___ MATERIAL

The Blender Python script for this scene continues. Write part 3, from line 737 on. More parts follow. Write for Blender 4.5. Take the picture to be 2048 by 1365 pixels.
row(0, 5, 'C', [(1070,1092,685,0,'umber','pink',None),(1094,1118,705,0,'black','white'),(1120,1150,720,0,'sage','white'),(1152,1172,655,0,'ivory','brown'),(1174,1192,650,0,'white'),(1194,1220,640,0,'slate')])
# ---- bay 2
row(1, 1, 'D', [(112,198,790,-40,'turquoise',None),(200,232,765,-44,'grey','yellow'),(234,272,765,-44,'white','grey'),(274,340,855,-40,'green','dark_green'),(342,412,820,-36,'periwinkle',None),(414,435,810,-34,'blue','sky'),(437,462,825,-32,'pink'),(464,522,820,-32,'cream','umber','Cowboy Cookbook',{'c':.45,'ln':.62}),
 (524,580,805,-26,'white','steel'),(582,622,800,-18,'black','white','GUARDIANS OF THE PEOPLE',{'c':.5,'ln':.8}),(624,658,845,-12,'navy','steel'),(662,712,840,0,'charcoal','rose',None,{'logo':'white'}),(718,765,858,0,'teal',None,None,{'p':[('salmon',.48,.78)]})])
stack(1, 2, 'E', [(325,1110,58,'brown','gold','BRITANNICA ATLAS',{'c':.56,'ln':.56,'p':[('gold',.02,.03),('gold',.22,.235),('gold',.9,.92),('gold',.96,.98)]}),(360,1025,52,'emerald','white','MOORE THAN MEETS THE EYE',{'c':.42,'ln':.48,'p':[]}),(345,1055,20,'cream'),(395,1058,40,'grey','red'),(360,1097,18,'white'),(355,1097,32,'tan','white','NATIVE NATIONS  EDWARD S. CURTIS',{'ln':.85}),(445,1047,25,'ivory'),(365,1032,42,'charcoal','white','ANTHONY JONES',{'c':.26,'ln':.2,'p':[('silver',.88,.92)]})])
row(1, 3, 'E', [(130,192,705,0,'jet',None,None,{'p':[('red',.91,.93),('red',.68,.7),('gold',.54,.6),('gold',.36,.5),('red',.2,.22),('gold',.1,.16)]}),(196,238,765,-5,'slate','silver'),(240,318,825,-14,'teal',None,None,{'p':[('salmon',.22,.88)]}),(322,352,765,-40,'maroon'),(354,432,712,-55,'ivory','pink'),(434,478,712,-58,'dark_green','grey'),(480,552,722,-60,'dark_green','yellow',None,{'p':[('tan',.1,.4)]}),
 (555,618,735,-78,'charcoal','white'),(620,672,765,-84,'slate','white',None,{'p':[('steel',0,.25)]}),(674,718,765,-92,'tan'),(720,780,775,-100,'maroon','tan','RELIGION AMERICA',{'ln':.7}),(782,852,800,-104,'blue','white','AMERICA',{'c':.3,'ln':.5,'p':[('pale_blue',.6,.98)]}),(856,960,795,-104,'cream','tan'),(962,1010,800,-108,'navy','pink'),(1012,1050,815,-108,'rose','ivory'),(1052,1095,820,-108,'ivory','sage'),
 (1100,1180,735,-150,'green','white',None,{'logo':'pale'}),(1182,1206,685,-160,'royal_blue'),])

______
___ MATERIAL

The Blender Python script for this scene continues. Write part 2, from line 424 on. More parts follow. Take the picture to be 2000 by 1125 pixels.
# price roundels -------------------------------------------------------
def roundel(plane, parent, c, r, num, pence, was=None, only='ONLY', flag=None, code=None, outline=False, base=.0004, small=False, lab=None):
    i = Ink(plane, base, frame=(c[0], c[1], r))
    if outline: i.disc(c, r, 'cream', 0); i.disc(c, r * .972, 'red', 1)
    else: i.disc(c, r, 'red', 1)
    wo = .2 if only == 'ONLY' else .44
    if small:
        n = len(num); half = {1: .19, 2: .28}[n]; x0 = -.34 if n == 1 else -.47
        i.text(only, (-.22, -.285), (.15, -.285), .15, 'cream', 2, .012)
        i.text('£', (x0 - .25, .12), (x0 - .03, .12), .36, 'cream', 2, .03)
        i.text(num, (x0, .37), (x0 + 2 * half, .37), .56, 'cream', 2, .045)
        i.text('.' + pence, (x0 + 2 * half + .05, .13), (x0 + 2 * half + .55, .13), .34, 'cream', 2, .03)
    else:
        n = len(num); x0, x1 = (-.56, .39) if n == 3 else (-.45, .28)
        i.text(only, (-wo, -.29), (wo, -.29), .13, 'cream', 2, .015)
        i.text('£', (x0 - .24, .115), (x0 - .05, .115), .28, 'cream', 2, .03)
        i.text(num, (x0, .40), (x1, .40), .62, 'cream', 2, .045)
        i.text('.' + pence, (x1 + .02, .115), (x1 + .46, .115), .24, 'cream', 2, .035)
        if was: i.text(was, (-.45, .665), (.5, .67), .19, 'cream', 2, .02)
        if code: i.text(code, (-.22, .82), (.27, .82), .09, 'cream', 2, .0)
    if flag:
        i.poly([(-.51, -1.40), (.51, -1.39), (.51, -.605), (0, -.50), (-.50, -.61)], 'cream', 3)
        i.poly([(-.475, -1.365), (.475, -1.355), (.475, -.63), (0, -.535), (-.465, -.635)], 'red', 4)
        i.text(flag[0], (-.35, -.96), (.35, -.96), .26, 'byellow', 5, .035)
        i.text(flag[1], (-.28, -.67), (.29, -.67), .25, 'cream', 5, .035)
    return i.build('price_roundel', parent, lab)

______
___ MATERIAL

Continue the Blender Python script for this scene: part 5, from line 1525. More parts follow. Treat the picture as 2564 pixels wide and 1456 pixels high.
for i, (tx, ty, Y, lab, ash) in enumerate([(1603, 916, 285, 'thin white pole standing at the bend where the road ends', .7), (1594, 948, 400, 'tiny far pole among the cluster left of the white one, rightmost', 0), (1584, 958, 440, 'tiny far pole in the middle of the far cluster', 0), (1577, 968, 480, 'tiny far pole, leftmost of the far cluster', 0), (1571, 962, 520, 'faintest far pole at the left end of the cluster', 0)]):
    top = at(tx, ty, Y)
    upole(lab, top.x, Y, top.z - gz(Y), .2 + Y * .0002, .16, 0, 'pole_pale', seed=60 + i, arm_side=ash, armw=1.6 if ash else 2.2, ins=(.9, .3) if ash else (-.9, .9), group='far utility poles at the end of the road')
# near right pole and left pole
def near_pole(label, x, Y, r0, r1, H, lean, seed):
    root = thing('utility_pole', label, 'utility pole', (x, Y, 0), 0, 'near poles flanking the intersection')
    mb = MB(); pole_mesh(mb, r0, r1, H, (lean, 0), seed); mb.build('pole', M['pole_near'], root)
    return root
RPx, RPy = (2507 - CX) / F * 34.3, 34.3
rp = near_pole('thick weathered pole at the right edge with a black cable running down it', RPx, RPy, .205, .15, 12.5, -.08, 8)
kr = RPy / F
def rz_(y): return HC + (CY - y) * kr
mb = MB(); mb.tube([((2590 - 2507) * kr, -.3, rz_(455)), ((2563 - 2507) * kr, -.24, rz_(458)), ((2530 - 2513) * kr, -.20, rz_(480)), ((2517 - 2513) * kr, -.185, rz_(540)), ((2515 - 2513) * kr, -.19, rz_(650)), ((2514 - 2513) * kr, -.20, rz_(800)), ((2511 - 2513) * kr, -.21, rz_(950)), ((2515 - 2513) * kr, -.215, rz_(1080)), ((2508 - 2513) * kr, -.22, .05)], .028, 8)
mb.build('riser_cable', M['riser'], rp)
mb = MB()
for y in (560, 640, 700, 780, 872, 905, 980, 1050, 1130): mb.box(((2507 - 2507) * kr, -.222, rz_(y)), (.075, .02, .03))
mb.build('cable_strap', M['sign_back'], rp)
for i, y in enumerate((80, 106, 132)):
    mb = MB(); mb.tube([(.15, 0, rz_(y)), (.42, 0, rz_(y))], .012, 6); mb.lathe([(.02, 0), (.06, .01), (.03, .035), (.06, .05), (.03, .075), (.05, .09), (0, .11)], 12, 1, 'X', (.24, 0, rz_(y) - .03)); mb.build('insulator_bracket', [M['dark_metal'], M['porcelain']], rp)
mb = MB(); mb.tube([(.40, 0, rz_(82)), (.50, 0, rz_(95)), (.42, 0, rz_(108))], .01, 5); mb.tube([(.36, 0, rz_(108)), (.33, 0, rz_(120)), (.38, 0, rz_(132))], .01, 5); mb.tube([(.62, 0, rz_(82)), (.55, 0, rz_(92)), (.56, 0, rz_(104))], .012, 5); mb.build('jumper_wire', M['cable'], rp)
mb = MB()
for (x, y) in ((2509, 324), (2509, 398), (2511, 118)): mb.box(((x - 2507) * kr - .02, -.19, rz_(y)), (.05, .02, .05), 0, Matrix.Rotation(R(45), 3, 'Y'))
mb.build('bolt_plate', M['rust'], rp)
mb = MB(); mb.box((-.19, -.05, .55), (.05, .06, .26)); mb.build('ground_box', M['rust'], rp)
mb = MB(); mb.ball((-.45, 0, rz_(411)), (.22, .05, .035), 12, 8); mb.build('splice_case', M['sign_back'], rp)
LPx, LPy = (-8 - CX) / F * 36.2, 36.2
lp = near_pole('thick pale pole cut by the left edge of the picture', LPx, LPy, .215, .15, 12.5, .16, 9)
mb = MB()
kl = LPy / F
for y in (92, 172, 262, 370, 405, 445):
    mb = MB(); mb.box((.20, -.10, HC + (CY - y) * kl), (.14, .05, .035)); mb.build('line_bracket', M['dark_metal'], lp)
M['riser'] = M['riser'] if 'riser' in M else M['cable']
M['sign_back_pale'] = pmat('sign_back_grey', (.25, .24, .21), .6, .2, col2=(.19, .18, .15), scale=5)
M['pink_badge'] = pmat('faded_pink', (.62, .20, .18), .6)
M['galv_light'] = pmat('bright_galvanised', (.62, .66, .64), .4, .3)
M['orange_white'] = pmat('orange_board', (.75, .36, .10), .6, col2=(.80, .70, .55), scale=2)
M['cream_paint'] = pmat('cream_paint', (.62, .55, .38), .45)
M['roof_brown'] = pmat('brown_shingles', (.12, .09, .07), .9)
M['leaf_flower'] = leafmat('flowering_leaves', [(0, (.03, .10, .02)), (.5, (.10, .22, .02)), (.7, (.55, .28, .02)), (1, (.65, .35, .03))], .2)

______

**THE REQUEST**.
Select every line where the word "Take" occurs.

**SOLUTION TO THIS TASK**.
The Blender Python script for this scene continues. Write part 3, from line 737 on. More parts follow. Write for Blender 4.5. Take the picture to be 2048 by 1365 pixels.
The Blender Python script for this scene continues. Write part 2, from line 424 on. More parts follow. Take the picture to be 2000 by 1125 pixels.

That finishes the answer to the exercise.